Reading in school was such a chore for me that I really never got into it. Every couple of years I’ll read a few books but they have to hold my attention really well (ie Gone Girl) and they still take me forever. I tend to read about 10-15 pages a night. A book typically takes me about a month to read.

To all the people that suggest that reading is no ‘harder’ than watching TV, I don’t know what to tell you. For me, personally, reading is work while TV just gets absorbed. It may also help that if I’m watching TV, I’m usually playing with my laptop or phone as well. Odd as it sounds, the distraction of the device actually helps me focus more*.
Lastly, any questions people have about this type of thing, I can give my experience, I can’t explain the reasoning.
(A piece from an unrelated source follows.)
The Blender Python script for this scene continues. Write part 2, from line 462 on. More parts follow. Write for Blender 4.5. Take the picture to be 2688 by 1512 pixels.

*Back in college when of my profs called me out (privately) about me doing calc homework during his lectures (and I sat in the front row). I explained to him that if I’m doing math homework I’m still listening to him and anytime he’s asking the class a question, he’s welcome to direct it at me if I don’t already have my hand up. However, I also told him, if he sees me just watching him, my eyes following him as he paces back and forth while talking, I’m likely not listening, I’m off in my own world.
He was fine with that, I did well in both of his classes.